Notwithstanding their lack of clear ideas, the aim of these proponents of the Islamic economy, says Mehmet Asutay – an academic at Durham University and a speaker at Turkish conferences on the Islamic economy – is “completing the [Islamic] identity in every aspect of life.”

Such rhetoric around the Islamic economy is similar to that expressed by advocates of the “Islamization of Knowledge,” a key Islamist idea in the latter half of 20th century – adopted by many Western Islamist educators in Muslim schools across North America. The Islamization of Knowledge holds that Islamic teachings can be extended to every aspect of educational curricula, even the most secular of subjects.

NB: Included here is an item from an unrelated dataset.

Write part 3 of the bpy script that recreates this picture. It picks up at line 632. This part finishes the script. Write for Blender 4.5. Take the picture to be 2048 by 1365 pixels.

Indeed, the two ideas overlap. One leading North American business, Noor Kids, is often referred to as a member of the new “Islamic economy.” It produces “Shaykh approved” books and courses providing an “Islamic education” for young children. Some of these books, as well as Noor Kids’ partners, are the product of Islamization of Knowledge programs in the United States.

Both the Islamic economy and the Islamization of Knowledge fit neatly into Mawdudi’s pledge to “instill” in the “Muslim intelligentsia” the “fact that Islam has a code of life of its own, its own culture, its own political and economic systems and a philosophy and an educational system which are all superior to anything that Western civilization could offer.”

The new global trillion-dollar Islamic economy is quickly becoming a vehicle for these Islamist designs.